アメリカ・ポートランドから札幌へ留学に来ているリリー・メイスは、ある日「人柱」の儀式を目にする。
それは、建築物を造る際に安全を祈念して人間を生きたまま閉じこめるという不思議な風習であった。「人柱」は特殊な職業であり、工事が終わるまでを地下の一室でじっと過ごし、工事の終了と共に外に出る。ところが、ある工事現場で「人柱」の部屋を開いた時、そこにはミイラが横たわっていた――。
人柱、お歯黒、参勤交代……そんな風習が形を変えて息づき続ける、パラレルワールドの日本において、奇怪な風習とそれにまつわる事件の謎を解く連作短編集。
ストーリーの狂言回しとなるのは、留学生リリー・メイスとその友人、一木慶子。探偵役となるのが、一木慶子の従兄であり、「人柱職人」東郷直海。
短い現場でも数ヶ月、長ければ何年にも渡って、建築現場の地下などに作られた一室に、“神への担保”として籠もり続ける「人柱」を職業とするのが、「人柱職人」。
その「人柱」を物語の軸に、「人柱」以外入る筈のない密室で発見されたミイラの謎を解く表題作はなかなか秀逸。
だったのですが、その他はやや今ひとつで、総評としては及第点に届かず。旧来の風習がちょっと形を変えて残った世界で、SF的なパラダイムシフトにミステリーを絡めて、というのは面白かったのですが、ネタを捌ききれなかった感じ。あと、概ね安楽椅子探偵的な、一つの事象からロジックを展開していって……という話運びが少しロジックに終始しすぎているかな、とは。
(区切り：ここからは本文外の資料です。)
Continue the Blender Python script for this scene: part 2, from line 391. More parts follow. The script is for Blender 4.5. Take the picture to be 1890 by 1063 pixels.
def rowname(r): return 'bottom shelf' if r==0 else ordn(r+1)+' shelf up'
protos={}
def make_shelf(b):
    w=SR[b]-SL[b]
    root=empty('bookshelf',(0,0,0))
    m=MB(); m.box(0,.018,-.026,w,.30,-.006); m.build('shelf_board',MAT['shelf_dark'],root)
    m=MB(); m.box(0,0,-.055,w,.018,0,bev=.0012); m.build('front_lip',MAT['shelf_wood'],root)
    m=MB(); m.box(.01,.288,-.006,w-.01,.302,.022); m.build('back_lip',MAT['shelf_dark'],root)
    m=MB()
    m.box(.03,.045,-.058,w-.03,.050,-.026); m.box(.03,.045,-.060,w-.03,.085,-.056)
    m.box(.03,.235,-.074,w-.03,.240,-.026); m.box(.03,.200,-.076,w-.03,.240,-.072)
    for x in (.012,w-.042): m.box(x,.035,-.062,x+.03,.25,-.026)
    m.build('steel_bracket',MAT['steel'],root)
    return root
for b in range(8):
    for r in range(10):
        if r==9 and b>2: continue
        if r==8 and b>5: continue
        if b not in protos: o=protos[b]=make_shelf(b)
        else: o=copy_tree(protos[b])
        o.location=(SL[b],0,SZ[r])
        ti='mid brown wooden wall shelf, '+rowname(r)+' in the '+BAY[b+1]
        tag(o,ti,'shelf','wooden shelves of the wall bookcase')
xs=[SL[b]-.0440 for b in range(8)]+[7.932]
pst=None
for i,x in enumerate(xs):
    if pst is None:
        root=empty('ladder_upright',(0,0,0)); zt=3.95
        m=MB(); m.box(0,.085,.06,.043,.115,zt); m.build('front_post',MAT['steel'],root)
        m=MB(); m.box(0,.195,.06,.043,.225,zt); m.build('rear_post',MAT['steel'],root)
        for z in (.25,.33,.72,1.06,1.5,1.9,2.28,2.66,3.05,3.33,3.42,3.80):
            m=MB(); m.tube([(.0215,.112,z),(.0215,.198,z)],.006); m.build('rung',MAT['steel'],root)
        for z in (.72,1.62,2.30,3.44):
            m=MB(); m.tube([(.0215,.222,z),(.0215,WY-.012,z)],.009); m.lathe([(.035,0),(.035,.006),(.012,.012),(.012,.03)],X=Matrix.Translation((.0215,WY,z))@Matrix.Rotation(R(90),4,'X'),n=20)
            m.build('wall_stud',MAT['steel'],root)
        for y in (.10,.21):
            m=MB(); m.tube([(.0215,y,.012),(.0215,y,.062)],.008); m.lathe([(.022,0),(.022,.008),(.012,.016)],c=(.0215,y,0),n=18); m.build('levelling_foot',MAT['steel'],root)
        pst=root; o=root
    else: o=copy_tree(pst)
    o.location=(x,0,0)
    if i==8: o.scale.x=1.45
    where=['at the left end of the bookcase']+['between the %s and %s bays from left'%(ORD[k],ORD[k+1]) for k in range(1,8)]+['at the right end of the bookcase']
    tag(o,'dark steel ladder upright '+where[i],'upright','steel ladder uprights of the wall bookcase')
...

ただ、「人柱職人」という架空の職種と、それを生業とする東郷直海というキャラクターの描写は面白く、良くも悪くも、このキャラクターの色に支配されてしまったかな、と。そういう意味では、「人柱職人」東郷直海の事件簿、みたいな形式の方が実は面白くなったかもしれない、という気はする。

  • 『Rのつく月には気をつけよう』

Rのつく月には気をつけよう

Rのつく月には気をつけよう

湯浅夏美と長江高明、熊井渚の3人は大学時代からの飲み仲間。機会があっては集まって飲んでいる3人だが、ここ数年は、誰かの友人をゲストとして連れてきて飲むのが恒例となっている。酒とおいしい食事に舌鼓を打つ内に、色々な話題が飛び出るがなんといっても盛り上がるのは恋愛話で――。
“酒と恋”を主題にした、軽いタッチのミステリー短編集。飲み会に訪れたゲストの話をもとに、不思議なプレゼントや、彼女の怒りの原因などの謎を、“悪魔に魂を売って頭脳を得た男”とまで評される長江高明が鮮やかに解きほぐすというもの。分類としてはコージー・ミステリというか、日常の些細な謎を解くという形であり、上記作品と似たスタンスで、終始ロジカルに会話で進めていくのが基本。まあもともと、この作者の作品はディスカッションが多いのが特徴ではあるのですが、それを進めた感じ。
各話の出来は、まあぼちぼち、といったぐらいなのですが、最後の最後に、作品全体を貫くトリックが仕掛けられていて、正直、してやられました。その仕掛けもあって、最終的な読後感の爽やかさはなかなか心地が良く、こちらは結構面白かったです。
とりあえず今の所は、この作者は長編の方が面白いなぁ。ドラマを濃く描ける方が面白い感じ。